You can verify this with the following block:

DECLARE
   l_doc CLOB := '{"name":"Spider"}';
BEGIN
   json_array_traversal (
      l_doc,
      q'[BEGIN NULL; END;]');
END;

OK, then I display the document passed in, taking advantage of the stringify method.

Iterate through each element in the array. The get_size method returns the number of elements in the array. Remember that JSON array indexes start with zero (0). So this works:

FOR indx IN 0 .. l_array.get_size – 1

But a formulation consistent with iteration through a PL/SQL nested table, such as:

FOR indx IN 1 .. l_array.get_size

Is likely to result in this error:

ORA-30625: method dispatch on NULL SELF argument is disallowed

An element in an array can be a scalar, object or another array. So I provide a WHEN clause for each possibility. Well, not each and every. There are more types of scalars than string, but I leave the expansion of the CASE statement to cover all scalar type to my dear readers.

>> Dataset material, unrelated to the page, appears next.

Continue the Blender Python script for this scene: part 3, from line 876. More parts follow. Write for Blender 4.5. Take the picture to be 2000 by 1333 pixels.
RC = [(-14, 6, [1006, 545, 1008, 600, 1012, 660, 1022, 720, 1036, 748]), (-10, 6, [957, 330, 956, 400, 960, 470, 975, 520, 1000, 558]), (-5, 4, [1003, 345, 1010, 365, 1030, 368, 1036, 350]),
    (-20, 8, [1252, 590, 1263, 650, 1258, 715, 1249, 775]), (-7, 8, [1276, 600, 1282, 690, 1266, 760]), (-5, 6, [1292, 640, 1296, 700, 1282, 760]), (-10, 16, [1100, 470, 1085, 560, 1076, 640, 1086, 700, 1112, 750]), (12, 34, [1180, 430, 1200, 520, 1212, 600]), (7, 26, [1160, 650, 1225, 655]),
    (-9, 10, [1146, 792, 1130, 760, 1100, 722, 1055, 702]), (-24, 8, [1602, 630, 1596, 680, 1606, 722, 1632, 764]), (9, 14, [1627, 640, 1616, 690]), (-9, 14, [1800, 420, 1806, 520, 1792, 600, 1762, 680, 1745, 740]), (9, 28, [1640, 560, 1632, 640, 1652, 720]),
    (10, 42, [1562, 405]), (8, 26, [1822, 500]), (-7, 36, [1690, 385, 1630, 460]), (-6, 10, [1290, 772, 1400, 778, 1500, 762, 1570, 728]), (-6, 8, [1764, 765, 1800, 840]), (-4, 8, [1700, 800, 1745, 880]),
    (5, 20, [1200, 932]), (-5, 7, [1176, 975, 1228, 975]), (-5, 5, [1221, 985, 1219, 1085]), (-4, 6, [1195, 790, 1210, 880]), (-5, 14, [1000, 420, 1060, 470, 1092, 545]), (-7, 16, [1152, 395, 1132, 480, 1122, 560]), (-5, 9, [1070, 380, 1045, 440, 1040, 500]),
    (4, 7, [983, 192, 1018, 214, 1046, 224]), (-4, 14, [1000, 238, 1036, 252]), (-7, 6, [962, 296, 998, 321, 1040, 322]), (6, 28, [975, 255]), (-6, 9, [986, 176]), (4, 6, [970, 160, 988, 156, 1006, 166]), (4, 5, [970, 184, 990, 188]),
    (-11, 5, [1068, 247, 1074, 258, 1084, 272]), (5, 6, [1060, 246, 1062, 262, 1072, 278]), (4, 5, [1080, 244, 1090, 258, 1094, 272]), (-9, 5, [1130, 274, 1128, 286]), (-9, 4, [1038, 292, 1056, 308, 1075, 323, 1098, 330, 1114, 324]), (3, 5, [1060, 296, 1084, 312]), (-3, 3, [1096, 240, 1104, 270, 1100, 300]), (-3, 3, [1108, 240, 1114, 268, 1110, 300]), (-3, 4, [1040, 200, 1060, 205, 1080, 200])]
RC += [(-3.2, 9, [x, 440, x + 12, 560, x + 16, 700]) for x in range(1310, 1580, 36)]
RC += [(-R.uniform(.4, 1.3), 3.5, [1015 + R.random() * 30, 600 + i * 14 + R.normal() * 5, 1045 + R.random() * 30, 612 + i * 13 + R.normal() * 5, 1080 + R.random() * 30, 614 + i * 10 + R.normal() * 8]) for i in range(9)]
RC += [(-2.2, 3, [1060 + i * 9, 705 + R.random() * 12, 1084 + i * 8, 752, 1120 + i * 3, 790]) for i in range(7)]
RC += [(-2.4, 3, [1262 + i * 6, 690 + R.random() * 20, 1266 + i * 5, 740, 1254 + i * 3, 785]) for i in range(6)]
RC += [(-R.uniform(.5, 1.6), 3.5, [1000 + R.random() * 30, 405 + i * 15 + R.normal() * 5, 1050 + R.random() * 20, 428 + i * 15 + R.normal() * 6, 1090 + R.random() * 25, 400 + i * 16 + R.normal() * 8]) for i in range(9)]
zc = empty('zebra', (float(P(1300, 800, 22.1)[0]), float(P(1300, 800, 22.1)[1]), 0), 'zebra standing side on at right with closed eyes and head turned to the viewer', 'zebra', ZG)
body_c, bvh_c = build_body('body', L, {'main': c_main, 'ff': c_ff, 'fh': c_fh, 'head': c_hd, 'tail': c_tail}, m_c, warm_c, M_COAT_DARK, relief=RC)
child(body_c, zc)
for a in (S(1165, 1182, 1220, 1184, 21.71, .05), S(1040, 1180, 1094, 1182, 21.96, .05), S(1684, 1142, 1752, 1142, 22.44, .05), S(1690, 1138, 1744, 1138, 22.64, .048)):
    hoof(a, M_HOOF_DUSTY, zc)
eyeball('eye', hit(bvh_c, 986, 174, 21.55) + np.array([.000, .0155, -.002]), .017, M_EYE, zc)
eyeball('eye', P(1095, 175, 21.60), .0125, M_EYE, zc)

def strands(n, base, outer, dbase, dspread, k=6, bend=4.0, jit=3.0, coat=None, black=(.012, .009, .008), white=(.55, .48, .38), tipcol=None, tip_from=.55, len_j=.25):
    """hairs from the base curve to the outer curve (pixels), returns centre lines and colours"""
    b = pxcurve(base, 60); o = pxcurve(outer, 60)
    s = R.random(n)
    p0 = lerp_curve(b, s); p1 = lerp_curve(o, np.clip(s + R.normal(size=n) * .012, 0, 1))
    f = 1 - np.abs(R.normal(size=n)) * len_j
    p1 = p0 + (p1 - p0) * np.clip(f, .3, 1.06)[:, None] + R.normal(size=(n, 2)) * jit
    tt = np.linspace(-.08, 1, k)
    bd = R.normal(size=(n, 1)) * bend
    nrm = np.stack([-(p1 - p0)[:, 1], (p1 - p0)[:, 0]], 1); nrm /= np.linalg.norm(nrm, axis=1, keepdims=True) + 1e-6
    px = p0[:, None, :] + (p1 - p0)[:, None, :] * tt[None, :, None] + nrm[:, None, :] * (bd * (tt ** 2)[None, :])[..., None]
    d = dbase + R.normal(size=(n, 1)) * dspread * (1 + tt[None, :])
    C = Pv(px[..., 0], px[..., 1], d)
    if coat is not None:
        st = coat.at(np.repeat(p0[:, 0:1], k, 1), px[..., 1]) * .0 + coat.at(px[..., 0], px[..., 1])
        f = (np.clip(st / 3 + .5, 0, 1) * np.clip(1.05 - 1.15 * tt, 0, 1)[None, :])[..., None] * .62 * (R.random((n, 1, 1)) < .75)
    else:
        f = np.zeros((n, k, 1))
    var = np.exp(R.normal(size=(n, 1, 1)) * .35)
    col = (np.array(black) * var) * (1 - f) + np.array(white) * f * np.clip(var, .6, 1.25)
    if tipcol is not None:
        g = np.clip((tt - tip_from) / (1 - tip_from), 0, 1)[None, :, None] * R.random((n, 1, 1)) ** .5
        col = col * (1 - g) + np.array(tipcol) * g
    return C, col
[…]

If the element is a scalar string, then I use native dynamic SQL to execute the provided PL/SQL block. I pass to the string value (by calling the get_string method for that index value) and the level (so that the entry is properly indented in the output).

For an object, I get all of its keys and then take the leaf action for each of the key values. Note: this is the action I chose to perform for an object. In a more complete implementation, you would iterate through the values of the object, and take specific action depending on the value's type. For example, an object could have an array within it, as in:

{"chicken_noises":["click","clack","cluck"]}

Finally, if an array, I call the traversal procedure recursively, passing:

1. This element, cast to an array, and then converted back to string format.

2. The same leaf action dynamic block

3. The level, raised by 1.

When I call the traversal procedure as follows:

DECLARE
   l_doc   CLOB := 
      '["Stirfry", 
        {"name":"Spider"}, 
        "Mosquitos", 
        ["finger","toe","nose"]
       ]';
BEGIN
   json_array_traversal (
      l_doc,
      q'[BEGIN put_line ('Leaf: '|| :val, :tlevel);  END;]');
END;
/

I see the following output:

Traverse: ["Stirfry",{"name":"Spider"},"Mosquitos",["finger","toe","nose"]]
Index: 0
Leaf: Stirfry
Index: 1
Leaf: name
Index: 2
Leaf: Mosquitos
Index: 3
   Traverse: ["finger","toe","nose"]
   Index: 0
   Leaf: finger
   Index: 1
   Leaf: toe
   Index: 2
   Leaf: nose

And with the following invocation:

DECLARE
   l_doc   CLOB := '["Stirfry", 
        {"name":"Spider"}, 
        "Mosquitos", 
        ["finger",
         "toe",
         [{"object":1},{"inside":2},{"array":3}]
        ],
        {"elbow":"tennis"}
       ]';
BEGIN
   json_array_traversal (
      l_doc,
      q'[BEGIN put_line ('Leaf: '|| :val, :tlevel);  END;]');
END;
/

I see this output:

Traverse: ["Stirfry",{"name":"Spider"},"Mosquitos",["finger","toe",[{"object":1},{"inside":2},{"array":3}]],{"elbow":"tennis"}]
Index: 0
Leaf: Stirfry
Index: 1
Leaf: name
Index: 2
Leaf: Mosquitos
Index: 3
   Traverse: ["finger","toe",[{"object":1},{"inside":2},{"array":3}]]
   Index: 0
   Leaf: finger
   Index: 1
   Leaf: toe
   Index: 2
      Traverse: [{"object":1},{"inside":2},{"array":3}]
      Index: 0
      Leaf: object
      Index: 1
      Leaf: inside
      Index: 2
      Leaf: array
Index: 4
Leaf: elbow

Summary

JSON arrays are widely and heavily used. They are also extremely flexible, as they can contain scalars, objects, and other arrays. The more complex and nested the structure of your JSON array, the more challenging it can be to work with.

The JSON_ARRAY_T object type offers a clean, fast API for interrogating and constructing JSON arrays. Once you are able to correlate PL/SQL arrays with JSON arrays (correcting for differences in indexing, for example), you will find it easy to productively write code to work with JSON arrays in your PL/SQL code.